A lot of CRM companies deliver websites that have been thought about database first, you know? You start with D365 or Salesforce or what have you and then provide a view on top of the data that makes no sense whatsoever to the user – because users don’t think like programmers, and they don’t think like database people. They think like people like you and me.

When they’re presented with a dashboard full of data it just results in bamboozling them, basically.

The thing is, when you’re in the business of trying to get people to donate money to a charity, the last thing you want to do is turn them away from the website because it doesn’t work. You want to tell a compelling story and get people to empathise with that and they can go, “I can be a part of this. I can help by pushing this button here – Look how easy that is.”

There’s a lot of psychology to UX. People know that there are things that make them feel good – You can give someone a little bit of joy in the feedback to their form they’ve got to complete, and it makes it less of a horrendous process, and just makes it that little bit easier.

 

But that’s enough about why I chose Kerv Digital. It’s time to talk about what I do at Kerv Digital.

 

Day to day is somewhat of a weird one for me because I don’t really consider myself a UX person. There’s a job out there called UX engineer which I relate to and started calling myself and it’s like, half designer and half developer, but it’s a title that isn’t widely used or understood.

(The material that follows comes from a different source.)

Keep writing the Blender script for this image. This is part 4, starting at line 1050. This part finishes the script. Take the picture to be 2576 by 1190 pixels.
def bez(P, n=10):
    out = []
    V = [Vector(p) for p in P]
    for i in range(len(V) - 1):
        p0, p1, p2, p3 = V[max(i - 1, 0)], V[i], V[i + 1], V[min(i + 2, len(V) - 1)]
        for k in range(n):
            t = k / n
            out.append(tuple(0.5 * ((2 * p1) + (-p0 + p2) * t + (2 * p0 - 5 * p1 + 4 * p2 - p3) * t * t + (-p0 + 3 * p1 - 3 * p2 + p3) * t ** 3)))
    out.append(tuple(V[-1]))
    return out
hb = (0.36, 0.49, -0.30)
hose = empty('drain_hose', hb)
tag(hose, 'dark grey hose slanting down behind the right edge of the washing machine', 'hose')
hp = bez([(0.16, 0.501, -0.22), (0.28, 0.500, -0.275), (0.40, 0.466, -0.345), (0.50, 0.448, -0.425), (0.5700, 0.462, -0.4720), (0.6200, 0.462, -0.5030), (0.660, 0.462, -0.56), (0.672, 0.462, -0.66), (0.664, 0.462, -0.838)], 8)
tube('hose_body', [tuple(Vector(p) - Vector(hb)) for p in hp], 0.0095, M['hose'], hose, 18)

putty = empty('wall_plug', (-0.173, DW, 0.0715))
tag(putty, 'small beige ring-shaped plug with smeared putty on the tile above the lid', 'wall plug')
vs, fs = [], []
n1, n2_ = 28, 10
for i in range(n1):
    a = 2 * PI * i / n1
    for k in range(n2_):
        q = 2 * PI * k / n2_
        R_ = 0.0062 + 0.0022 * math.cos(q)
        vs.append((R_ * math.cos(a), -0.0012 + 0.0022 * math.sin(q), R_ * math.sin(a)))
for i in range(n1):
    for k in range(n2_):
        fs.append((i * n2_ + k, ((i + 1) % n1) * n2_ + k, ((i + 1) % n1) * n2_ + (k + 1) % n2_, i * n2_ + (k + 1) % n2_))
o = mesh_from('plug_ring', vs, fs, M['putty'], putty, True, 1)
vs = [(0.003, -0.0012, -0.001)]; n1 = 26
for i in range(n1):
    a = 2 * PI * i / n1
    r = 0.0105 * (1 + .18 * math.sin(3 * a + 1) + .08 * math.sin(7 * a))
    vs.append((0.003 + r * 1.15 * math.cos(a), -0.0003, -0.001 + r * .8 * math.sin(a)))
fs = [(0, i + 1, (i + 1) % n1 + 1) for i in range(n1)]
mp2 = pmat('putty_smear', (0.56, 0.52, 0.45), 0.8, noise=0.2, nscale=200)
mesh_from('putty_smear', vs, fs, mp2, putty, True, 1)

Will Dorrington called me a UX Wizard on LinkedIn, and I’ve adopted that; it’s more friendly and equally as mysterious.

Anyway, my day to day as a UX Wizard might be designing something. It might be drawing something. It might be sitting in a workshop with users, listening to their requirements, looking at their existing systems, finding what the pain points are in their existing systems.

I absolutely love getting to talk to our clients, especially the customer service reps, because they’re the people who get it in the neck when a website’s rubbish and they have to be polite about it. They know pretty quickly if something’s wrong. They can tell you about the buggy buttons.

I like taking a rough diamond and polishing it into a functional piece of UI. Then, you polish it again, to make a functional piece of UI which is you know, semantically correct and is good code. Then you get the fine-grain sandpaper on it and fine-tune it to make it accessible and ensure everyone can use it; make it so a screen reader can parse it, or that buttons aren’t too small to click for users with less fine motor skills. You have to come from a place of empathy and think about all the types of people who will be coming to use this application. It’s certainly a craft.

Kerv Digital really understand the importance of this and it helps that we do so much work with the government. The GDS team are the best accessibility team in the world and one of the great things about the way they work is that they don’t keep any secrets.

Everything they do is published, and it’s not just the open-source software I’m talking about. I mean the publication of the thinking behind it so you can truly understand the principles of why it has been designed with this accessibility in mind.

If you’re a UX designer and you’re stuck in those conversations where you say, “Wouldn’t it be great if…” or, “Why is it that they don’t understand when I say X?”  Well, I just want to say that that’s not the case here. They get it, and it makes a difference. I mean it, if you come forward and say you’ve got a great idea for the way you want to do something, you can do it here and you’ll be supported.